- [The problem]:
Write out exactly the lines below that run from the one containing "Build this scene" through the one containing "COL = SC.collection", both included, with no other lines.

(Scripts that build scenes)
◆ ◆ ◆ ◆ ◆
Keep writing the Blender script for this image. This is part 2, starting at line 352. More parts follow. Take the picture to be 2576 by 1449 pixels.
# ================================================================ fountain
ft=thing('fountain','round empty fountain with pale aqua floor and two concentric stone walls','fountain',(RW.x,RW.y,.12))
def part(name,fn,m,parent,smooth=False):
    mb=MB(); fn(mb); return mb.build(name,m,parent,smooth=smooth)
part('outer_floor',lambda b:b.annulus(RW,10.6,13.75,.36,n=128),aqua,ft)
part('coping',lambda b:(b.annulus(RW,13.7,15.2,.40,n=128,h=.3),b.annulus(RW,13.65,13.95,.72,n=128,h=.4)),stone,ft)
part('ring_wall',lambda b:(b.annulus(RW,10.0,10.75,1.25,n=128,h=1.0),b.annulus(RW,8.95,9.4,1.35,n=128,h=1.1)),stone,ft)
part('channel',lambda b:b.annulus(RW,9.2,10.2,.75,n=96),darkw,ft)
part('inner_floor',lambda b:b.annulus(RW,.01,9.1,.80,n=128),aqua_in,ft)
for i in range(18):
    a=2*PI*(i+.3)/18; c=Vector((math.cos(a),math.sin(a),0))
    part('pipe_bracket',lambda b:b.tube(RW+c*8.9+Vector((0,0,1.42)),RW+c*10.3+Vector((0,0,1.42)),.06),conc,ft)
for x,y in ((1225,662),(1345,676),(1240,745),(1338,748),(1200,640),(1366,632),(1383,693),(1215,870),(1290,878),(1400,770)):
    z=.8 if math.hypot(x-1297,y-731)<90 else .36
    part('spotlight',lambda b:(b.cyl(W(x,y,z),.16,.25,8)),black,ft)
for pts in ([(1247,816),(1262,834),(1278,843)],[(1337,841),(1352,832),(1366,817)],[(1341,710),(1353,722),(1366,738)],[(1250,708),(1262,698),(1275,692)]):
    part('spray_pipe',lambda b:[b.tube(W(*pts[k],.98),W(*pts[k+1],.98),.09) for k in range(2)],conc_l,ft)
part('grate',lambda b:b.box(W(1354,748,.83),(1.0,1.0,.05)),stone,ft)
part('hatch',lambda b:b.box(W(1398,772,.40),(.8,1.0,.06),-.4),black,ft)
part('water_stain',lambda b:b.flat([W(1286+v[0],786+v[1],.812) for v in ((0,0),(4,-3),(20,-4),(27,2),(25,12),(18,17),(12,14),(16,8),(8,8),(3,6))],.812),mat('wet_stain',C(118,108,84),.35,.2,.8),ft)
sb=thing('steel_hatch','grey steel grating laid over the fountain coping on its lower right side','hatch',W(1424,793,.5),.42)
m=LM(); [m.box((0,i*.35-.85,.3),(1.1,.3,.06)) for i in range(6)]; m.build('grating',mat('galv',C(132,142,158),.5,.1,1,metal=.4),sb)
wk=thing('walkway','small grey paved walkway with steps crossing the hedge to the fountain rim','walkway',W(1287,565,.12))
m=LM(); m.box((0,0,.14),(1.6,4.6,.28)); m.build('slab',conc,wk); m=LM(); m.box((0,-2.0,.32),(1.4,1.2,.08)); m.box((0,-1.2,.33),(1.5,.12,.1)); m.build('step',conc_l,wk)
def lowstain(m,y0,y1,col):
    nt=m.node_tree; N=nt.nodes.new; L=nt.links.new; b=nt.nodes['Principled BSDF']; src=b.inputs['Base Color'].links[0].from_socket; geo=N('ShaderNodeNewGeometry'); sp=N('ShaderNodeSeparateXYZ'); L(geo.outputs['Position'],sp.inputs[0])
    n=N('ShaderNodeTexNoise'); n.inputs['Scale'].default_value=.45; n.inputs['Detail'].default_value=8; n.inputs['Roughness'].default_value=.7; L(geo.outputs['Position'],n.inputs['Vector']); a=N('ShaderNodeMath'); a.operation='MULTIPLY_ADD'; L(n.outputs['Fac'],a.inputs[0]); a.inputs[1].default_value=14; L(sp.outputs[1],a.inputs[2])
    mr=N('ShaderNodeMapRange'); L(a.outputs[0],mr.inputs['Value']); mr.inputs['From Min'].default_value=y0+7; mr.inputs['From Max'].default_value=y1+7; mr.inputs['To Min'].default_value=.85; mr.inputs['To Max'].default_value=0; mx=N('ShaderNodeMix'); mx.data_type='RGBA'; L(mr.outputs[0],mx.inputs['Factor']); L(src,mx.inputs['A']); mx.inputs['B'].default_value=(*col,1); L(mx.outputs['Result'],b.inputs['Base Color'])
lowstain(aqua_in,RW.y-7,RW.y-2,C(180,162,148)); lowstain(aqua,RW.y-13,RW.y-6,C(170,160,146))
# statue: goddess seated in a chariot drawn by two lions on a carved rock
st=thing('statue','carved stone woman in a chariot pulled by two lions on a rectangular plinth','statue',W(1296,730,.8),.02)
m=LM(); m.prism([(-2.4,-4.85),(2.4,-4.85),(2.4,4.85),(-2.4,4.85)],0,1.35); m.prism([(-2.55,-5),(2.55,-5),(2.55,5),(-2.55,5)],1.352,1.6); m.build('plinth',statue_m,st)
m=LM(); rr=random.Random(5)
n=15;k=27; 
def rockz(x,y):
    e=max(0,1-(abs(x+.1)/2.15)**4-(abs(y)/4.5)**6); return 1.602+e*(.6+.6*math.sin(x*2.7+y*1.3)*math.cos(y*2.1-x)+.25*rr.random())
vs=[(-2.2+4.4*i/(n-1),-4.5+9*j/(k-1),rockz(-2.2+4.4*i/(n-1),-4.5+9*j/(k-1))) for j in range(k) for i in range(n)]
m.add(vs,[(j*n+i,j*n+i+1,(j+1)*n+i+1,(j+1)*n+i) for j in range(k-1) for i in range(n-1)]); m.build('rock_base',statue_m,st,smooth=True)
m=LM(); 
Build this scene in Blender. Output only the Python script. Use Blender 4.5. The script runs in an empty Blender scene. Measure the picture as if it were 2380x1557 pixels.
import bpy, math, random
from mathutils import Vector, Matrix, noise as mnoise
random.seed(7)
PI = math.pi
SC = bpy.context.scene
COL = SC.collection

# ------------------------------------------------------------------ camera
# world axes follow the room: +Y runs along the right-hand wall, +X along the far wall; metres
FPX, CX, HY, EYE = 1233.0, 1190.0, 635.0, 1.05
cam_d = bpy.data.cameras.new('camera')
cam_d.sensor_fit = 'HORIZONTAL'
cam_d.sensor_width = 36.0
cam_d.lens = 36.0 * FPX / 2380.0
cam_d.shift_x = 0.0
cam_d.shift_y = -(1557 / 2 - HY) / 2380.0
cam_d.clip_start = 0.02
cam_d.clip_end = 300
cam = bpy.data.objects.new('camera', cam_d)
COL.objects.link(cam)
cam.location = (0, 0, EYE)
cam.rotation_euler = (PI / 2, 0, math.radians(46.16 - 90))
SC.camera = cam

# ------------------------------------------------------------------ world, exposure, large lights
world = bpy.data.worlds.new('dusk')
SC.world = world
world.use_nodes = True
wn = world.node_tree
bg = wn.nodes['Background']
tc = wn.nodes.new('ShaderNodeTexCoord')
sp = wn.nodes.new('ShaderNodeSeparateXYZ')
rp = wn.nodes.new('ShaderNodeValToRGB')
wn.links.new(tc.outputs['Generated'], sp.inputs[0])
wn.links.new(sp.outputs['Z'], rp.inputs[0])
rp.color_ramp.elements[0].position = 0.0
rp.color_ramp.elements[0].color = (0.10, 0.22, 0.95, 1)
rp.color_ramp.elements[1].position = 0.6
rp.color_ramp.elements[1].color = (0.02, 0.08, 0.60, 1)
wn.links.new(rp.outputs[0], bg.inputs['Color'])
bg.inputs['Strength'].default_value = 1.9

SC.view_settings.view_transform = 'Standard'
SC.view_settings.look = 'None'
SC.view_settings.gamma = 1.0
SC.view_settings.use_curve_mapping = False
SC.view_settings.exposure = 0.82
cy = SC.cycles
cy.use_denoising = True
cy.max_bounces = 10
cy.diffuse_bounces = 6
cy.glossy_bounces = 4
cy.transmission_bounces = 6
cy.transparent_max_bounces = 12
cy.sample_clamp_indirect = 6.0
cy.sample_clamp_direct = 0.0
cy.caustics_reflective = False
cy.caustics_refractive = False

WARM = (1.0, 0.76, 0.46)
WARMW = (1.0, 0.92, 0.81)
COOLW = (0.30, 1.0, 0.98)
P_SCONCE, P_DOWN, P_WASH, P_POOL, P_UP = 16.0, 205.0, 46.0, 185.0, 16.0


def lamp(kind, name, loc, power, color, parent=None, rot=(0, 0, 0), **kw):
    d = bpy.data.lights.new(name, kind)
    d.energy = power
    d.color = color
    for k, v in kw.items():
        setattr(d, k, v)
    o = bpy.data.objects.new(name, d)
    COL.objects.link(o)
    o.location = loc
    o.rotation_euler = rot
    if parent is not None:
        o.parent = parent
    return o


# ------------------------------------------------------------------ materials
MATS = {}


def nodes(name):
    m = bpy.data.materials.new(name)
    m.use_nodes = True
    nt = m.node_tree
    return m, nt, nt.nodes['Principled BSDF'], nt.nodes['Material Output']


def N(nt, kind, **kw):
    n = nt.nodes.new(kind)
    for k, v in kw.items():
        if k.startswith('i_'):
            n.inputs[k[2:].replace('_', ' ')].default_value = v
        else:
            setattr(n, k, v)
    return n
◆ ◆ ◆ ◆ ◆
- [Solution for this task]:
Build this scene in Blender. Output only the Python script. Use Blender 4.5. The script runs in an empty Blender scene. Measure the picture as if it were 2380x1557 pixels.
import bpy, math, random
from mathutils import Vector, Matrix, noise as mnoise
random.seed(7)
PI = math.pi
SC = bpy.context.scene
COL = SC.collection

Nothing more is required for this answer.